* **Extracted entries**
..............................
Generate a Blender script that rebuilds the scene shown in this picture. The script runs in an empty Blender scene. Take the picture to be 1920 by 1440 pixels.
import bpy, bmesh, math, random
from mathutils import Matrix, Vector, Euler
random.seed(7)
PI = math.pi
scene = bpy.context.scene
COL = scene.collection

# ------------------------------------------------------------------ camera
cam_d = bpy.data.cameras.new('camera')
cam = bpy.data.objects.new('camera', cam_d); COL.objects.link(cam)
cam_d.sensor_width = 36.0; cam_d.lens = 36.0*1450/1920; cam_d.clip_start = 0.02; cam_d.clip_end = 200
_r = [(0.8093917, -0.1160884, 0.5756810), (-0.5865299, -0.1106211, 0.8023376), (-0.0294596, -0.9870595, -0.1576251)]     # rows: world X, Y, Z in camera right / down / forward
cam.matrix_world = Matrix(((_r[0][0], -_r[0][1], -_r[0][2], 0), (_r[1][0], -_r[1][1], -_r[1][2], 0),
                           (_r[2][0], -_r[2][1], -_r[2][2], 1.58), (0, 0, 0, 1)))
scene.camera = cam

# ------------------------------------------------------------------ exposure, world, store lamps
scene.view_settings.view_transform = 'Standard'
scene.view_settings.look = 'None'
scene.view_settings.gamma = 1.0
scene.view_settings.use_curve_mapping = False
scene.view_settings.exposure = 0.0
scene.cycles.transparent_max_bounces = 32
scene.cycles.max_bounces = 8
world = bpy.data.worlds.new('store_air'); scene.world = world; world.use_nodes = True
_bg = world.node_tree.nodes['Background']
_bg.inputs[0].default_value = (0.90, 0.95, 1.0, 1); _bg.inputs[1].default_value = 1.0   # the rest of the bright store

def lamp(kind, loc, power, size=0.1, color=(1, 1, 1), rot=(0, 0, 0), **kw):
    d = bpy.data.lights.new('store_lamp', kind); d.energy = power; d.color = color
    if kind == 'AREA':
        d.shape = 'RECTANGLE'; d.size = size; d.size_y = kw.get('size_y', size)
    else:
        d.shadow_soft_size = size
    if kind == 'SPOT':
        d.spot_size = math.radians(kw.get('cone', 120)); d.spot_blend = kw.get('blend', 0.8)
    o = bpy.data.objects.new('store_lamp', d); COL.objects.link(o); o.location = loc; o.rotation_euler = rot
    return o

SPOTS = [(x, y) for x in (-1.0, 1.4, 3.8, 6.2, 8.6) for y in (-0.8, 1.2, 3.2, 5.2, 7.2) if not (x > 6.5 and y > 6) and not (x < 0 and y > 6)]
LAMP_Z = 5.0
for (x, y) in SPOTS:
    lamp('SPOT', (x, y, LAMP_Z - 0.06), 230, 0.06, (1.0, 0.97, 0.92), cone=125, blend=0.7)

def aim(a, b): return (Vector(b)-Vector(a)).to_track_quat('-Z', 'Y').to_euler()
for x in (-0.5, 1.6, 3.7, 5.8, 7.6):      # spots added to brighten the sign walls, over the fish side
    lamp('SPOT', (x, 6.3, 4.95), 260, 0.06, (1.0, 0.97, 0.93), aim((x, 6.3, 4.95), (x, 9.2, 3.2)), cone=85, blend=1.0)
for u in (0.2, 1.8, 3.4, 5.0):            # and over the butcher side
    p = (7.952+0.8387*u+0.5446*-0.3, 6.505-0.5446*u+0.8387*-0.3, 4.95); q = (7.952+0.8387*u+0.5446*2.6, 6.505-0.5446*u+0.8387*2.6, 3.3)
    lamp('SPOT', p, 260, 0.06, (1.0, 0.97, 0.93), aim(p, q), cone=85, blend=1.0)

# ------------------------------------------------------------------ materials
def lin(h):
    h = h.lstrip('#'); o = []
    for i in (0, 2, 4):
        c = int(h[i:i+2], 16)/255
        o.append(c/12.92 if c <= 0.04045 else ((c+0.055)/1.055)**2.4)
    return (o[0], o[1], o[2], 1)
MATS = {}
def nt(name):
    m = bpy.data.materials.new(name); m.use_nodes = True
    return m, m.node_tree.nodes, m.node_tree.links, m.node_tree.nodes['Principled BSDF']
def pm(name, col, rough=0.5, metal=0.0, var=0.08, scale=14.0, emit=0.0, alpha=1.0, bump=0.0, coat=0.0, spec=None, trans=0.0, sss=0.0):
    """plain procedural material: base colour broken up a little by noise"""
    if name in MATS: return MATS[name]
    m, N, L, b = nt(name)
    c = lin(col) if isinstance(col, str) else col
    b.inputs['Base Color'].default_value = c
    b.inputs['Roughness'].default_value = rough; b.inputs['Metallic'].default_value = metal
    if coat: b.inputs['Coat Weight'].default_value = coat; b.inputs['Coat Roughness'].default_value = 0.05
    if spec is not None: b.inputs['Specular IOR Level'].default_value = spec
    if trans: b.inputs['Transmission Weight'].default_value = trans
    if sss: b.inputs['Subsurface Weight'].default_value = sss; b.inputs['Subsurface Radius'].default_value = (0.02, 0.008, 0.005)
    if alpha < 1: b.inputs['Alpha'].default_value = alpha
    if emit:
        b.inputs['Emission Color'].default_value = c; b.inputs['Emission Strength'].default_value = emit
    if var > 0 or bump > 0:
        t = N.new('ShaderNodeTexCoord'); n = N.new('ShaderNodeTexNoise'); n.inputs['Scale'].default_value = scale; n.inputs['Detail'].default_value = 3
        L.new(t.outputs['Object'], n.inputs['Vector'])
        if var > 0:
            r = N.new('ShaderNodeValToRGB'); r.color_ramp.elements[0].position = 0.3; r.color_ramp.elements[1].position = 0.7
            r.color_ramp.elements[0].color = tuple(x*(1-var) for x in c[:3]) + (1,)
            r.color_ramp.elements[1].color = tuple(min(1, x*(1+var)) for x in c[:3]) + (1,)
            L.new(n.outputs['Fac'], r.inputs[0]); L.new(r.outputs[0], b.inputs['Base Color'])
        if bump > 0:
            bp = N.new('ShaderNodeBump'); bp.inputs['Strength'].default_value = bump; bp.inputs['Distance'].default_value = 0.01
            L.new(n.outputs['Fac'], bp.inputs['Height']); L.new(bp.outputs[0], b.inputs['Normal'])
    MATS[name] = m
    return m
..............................
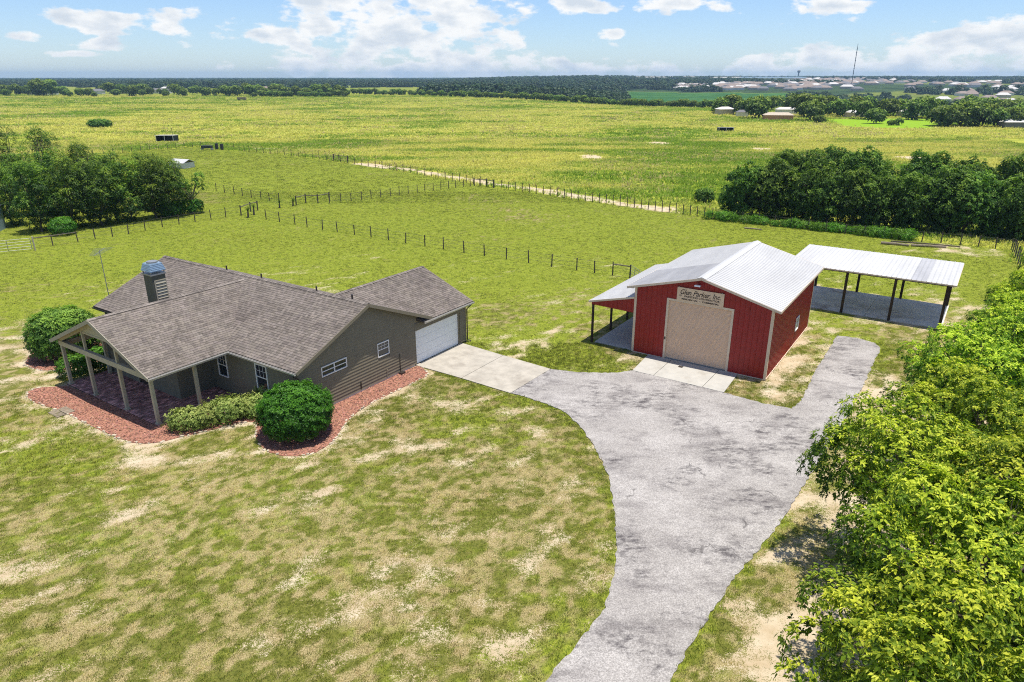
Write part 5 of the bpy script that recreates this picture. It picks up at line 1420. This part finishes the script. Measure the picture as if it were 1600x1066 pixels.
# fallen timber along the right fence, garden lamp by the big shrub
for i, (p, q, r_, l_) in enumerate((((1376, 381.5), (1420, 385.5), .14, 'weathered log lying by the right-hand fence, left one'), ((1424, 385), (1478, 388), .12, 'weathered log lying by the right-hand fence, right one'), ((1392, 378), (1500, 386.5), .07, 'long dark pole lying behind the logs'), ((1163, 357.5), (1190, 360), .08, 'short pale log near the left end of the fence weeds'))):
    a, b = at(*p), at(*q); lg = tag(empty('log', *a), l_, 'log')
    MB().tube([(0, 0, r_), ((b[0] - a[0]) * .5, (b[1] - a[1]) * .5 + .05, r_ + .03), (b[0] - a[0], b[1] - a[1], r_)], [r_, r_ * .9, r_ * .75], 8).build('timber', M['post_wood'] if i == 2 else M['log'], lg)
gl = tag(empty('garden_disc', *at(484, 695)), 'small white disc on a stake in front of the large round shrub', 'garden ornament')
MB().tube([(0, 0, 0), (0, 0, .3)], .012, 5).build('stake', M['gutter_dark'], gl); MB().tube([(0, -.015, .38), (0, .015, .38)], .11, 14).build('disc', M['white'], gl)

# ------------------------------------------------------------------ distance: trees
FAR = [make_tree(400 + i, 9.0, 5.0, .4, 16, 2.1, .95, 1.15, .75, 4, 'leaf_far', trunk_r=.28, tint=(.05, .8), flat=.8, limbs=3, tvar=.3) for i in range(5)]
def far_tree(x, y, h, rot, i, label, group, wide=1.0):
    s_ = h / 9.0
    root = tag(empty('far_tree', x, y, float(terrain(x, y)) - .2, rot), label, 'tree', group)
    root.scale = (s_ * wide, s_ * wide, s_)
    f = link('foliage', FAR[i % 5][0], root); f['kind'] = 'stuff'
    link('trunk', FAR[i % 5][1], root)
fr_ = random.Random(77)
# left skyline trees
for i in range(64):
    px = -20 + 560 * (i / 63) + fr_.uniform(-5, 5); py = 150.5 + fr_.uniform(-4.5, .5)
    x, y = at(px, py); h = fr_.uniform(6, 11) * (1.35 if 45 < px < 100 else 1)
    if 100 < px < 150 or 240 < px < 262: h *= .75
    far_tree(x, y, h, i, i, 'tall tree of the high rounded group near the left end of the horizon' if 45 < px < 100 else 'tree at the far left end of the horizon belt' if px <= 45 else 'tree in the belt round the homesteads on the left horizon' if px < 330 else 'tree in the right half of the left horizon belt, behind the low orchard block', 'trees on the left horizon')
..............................
* **Job**
Repeat exactly the lines running from the one with "Generate a Blender" through the one with "COL = scene.collection", both included.

* **Task answer**
Generate a Blender script that rebuilds the scene shown in this picture. The script runs in an empty Blender scene. Take the picture to be 1920 by 1440 pixels.
import bpy, bmesh, math, random
from mathutils import Matrix, Vector, Euler
random.seed(7)
PI = math.pi
scene = bpy.context.scene
COL = scene.collection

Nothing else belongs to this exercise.